Swollen Caricatures

Fernando Botero Angulo, 1932-2023, was a Columbian practitioner of figuraism in paint and sculpture, a style where reality is discernable but changed to reflect the artist’s interpretation of his or her world. His unique style has taken on a life of its own and has become known as Boterismo where he exaggerates reality by inflating his objects, mimicking a fat farm on a carbo diet, injecting, according to some, a humor inherent in his plus sized models but it all seems so melodramatic. A melancholic need to explore life’s downsides, forcing the viewer to share not the beauty of life but its complexities and vulnerabilities. There is no happiness in his paintings, just a humorless life.

His style, not far removed from Legar’s Tubism, was the artist’s attempt to find himself and to relieve the self-inflicted anxiety that came from his mode of outward expression not matching his inward vision. He states that “…the moment comes when the painter manages to master the technique and at the same time all of his ideas become clear: at that point his desire to transpose them faithfully onto the canvas becomes so clear and compelling that painting becomes joy itself.”
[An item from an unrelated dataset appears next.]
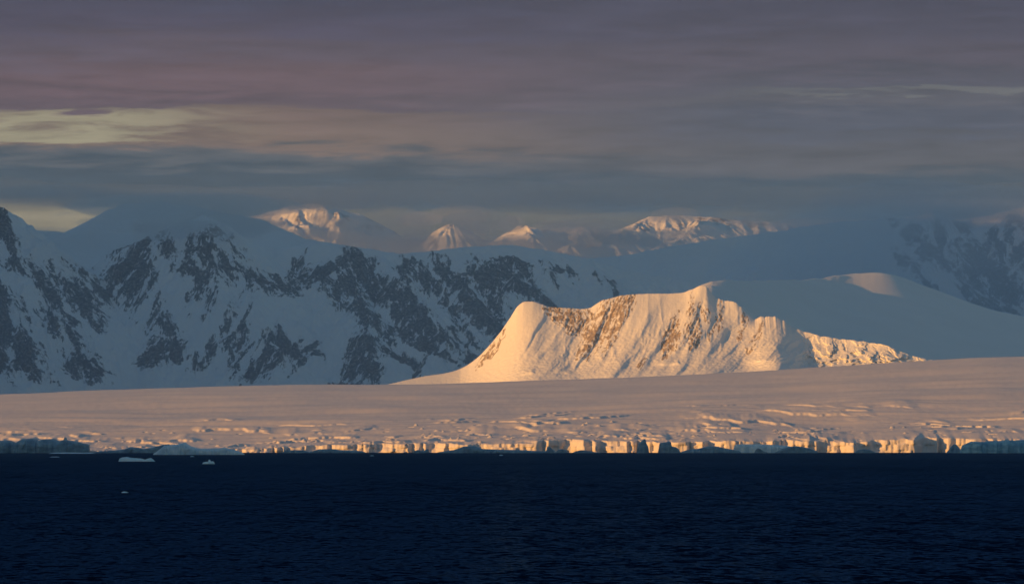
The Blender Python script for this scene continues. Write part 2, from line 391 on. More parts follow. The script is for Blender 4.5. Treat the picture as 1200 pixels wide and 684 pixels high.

Botero’s 1999 painting, “The Death of Pablo Escobar”, a mafioso interpretation of Chagall’s “Fidler on the Roof”, was an attempt to capture the violence that the drug kingpin brought to Columbia and the world. Standing atop Columbian society, Escobar was laid low by his chosen swordian method of rule: bullets. The artist’s son Juan Carlos Botero states that his father wanted to reflect on the magnitude of the tragedy that Escobar’s actions meant for Columbia, but he also magnified the beast in the man, reminding the world that Columbia and Escobar were once synonymous. A cruel man ruling over a dysfunctional society that he created.